**REQUIRED WORK**:
Beneath this instruction is a block of data; output from it exactly the lines that run from the one containing "Write part 2" through the one containing "b.build('diffuser', t)", inclusive.

───── DATA

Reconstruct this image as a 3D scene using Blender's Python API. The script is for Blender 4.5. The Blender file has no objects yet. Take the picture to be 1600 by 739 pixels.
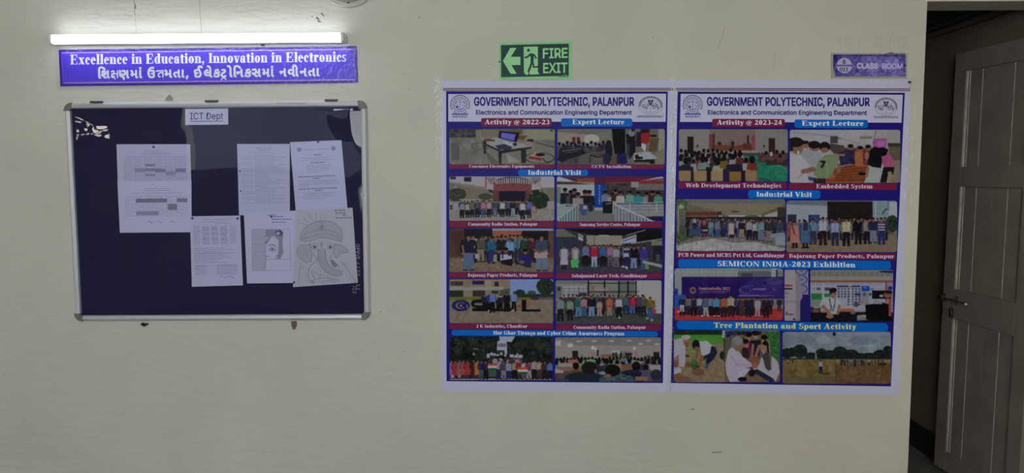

──────────
───── DATA

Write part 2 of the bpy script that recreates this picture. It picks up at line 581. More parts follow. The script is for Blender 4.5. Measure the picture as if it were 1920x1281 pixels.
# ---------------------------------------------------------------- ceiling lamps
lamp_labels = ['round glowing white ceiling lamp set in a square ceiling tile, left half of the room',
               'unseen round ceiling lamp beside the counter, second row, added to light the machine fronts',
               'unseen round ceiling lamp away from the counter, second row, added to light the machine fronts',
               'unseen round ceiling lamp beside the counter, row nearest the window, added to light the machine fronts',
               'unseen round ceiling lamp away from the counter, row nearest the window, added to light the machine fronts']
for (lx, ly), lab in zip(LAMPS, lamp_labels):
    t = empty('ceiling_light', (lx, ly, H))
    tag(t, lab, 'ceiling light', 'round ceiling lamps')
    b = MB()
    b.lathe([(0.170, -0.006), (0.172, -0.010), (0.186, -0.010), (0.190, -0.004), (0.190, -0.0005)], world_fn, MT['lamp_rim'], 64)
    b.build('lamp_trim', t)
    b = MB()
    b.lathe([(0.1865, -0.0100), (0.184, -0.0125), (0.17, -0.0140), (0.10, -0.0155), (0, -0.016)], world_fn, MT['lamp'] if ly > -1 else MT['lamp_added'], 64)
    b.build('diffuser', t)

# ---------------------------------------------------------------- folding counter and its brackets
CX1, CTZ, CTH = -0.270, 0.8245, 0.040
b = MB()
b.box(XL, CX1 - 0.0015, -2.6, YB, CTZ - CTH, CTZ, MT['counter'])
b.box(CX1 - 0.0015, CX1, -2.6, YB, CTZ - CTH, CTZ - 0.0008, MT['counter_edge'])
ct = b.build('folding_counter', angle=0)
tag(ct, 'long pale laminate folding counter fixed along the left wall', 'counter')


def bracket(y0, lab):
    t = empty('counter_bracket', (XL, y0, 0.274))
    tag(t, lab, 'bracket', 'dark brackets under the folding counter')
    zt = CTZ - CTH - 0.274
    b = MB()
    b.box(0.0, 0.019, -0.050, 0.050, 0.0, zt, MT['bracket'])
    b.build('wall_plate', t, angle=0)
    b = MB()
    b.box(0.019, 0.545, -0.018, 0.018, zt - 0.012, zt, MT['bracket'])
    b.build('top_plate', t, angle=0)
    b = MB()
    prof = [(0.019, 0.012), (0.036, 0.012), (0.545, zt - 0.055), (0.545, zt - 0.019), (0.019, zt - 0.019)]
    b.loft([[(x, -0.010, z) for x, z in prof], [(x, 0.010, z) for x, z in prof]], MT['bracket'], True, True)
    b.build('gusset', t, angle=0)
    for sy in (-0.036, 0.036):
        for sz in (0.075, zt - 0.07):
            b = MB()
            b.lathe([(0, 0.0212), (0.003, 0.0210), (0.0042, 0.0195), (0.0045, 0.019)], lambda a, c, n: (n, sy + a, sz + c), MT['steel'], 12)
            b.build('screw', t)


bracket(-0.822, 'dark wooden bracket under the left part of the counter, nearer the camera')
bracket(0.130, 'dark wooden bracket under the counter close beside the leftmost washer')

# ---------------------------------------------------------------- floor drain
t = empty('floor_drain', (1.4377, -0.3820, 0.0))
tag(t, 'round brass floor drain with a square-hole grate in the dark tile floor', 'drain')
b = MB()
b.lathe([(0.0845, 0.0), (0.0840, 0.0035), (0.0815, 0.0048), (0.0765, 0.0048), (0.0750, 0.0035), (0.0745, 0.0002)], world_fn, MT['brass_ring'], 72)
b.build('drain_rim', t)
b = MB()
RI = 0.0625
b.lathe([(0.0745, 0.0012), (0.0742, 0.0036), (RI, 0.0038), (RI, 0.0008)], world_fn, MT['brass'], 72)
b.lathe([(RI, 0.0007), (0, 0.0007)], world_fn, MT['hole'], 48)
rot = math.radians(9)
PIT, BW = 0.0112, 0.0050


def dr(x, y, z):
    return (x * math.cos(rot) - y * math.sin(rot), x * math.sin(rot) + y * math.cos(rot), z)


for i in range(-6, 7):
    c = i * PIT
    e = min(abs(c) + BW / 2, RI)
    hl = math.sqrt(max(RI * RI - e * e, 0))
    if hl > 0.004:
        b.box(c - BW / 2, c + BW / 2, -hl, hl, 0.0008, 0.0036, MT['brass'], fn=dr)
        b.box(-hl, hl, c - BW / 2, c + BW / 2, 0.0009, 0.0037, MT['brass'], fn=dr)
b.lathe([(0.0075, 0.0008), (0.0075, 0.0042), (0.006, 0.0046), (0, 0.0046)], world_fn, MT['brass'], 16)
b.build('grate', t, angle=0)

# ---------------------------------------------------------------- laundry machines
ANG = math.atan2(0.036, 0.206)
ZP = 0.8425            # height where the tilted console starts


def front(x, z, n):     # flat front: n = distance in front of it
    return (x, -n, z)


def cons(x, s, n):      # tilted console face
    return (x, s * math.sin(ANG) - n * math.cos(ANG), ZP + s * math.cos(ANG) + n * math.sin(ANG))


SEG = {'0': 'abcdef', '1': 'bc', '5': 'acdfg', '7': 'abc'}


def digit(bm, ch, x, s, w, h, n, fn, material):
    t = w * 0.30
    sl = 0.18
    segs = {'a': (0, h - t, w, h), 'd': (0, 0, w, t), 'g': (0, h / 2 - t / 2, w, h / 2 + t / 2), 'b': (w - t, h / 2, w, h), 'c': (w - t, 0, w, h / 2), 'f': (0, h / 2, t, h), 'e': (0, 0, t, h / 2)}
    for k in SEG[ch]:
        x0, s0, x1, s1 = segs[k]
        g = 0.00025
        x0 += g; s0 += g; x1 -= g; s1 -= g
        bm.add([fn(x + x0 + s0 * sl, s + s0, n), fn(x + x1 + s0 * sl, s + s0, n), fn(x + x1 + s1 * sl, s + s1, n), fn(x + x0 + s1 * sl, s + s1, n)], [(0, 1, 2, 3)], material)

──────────
───── DATA

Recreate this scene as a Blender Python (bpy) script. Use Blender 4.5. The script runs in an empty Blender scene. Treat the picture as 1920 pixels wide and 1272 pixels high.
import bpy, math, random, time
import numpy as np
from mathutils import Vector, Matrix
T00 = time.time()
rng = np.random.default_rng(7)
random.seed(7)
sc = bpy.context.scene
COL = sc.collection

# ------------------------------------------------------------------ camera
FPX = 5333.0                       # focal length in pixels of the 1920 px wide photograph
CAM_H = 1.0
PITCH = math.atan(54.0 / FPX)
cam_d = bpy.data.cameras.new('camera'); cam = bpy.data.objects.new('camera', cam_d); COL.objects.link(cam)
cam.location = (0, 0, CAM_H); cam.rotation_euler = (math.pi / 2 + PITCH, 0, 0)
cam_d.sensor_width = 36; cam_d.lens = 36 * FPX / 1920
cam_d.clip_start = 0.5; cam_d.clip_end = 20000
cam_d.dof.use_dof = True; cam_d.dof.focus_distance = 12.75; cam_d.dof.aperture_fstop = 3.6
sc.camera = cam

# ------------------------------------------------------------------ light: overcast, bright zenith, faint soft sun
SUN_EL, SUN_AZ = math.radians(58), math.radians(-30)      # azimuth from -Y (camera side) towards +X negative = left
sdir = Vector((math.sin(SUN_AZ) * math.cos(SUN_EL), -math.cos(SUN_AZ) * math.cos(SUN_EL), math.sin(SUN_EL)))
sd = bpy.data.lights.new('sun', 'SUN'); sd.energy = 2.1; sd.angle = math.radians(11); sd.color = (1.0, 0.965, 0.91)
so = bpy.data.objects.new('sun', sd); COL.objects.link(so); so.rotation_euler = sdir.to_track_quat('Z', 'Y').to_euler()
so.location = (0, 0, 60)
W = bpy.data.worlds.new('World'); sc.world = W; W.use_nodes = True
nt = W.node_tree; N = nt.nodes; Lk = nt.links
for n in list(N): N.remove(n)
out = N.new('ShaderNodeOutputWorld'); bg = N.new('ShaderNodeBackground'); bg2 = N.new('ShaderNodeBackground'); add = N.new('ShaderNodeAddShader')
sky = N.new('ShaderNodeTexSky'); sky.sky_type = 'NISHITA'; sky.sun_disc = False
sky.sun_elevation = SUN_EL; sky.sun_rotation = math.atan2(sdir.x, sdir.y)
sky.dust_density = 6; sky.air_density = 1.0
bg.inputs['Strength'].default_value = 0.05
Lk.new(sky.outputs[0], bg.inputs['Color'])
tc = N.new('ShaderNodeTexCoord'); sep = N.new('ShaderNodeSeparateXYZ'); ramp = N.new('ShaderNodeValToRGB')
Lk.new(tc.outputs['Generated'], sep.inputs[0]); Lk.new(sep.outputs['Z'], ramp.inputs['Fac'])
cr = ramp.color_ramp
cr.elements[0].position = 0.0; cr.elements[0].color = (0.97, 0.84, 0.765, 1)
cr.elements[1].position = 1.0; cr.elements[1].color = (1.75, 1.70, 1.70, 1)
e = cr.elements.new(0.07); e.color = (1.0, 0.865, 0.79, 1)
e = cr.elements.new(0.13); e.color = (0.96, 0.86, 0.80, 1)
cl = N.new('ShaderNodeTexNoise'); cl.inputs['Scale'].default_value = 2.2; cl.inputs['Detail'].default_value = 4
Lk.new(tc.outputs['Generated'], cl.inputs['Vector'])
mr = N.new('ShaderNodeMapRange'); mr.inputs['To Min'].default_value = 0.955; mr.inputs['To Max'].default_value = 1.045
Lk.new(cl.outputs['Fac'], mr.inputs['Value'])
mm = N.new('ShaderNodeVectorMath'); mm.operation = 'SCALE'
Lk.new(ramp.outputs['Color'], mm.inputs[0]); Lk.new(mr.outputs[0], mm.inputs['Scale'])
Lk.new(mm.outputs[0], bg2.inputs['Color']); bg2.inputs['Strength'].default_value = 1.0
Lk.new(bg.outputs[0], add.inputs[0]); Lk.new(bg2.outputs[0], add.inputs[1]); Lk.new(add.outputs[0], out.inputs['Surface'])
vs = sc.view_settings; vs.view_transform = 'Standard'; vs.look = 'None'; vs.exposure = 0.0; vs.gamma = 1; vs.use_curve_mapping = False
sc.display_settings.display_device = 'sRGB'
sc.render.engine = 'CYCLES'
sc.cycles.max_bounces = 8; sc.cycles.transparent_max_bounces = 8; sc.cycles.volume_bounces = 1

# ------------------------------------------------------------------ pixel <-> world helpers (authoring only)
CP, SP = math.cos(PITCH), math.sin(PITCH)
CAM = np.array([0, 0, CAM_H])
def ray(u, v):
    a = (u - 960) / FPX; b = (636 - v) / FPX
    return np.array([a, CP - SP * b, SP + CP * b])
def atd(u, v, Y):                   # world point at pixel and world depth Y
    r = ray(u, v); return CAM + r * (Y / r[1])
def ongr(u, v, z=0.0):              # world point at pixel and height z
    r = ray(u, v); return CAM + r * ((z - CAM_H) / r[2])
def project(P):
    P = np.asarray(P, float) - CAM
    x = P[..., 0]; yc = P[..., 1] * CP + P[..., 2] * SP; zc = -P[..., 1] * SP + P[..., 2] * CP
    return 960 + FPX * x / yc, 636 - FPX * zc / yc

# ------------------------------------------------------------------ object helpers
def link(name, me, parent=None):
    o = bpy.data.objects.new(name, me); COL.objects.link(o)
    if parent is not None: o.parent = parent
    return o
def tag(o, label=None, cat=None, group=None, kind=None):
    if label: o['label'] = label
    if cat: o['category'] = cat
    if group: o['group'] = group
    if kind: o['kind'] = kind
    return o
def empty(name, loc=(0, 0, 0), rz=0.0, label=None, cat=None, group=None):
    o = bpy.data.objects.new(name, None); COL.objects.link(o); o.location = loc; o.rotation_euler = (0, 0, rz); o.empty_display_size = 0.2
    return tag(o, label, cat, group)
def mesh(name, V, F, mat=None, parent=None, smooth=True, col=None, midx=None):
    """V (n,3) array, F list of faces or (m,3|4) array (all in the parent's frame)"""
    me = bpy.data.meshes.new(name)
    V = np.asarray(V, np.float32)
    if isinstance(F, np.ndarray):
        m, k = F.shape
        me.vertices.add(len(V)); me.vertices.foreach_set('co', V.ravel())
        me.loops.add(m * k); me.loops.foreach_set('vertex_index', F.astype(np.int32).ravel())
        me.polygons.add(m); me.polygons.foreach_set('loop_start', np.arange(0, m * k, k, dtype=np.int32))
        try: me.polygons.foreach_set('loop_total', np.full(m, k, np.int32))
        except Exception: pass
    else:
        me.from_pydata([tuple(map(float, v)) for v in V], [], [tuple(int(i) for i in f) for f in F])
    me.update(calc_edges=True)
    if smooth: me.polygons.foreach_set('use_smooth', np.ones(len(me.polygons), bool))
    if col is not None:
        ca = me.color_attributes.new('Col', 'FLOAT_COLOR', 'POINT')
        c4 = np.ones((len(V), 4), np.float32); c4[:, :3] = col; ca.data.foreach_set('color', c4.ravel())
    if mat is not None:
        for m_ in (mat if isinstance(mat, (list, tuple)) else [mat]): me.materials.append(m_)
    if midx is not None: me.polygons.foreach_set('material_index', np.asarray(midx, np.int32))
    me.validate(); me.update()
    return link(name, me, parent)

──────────

**EXPECTED ANSWER**:
Write part 2 of the bpy script that recreates this picture. It picks up at line 581. More parts follow. The script is for Blender 4.5. Measure the picture as if it were 1920x1281 pixels.
# ---------------------------------------------------------------- ceiling lamps
lamp_labels = ['round glowing white ceiling lamp set in a square ceiling tile, left half of the room',
               'unseen round ceiling lamp beside the counter, second row, added to light the machine fronts',
               'unseen round ceiling lamp away from the counter, second row, added to light the machine fronts',
               'unseen round ceiling lamp beside the counter, row nearest the window, added to light the machine fronts',
               'unseen round ceiling lamp away from the counter, row nearest the window, added to light the machine fronts']
for (lx, ly), lab in zip(LAMPS, lamp_labels):
    t = empty('ceiling_light', (lx, ly, H))
    tag(t, lab, 'ceiling light', 'round ceiling lamps')
    b = MB()
    b.lathe([(0.170, -0.006), (0.172, -0.010), (0.186, -0.010), (0.190, -0.004), (0.190, -0.0005)], world_fn, MT['lamp_rim'], 64)
    b.build('lamp_trim', t)
    b = MB()
    b.lathe([(0.1865, -0.0100), (0.184, -0.0125), (0.17, -0.0140), (0.10, -0.0155), (0, -0.016)], world_fn, MT['lamp'] if ly > -1 else MT['lamp_added'], 64)
    b.build('diffuser', t)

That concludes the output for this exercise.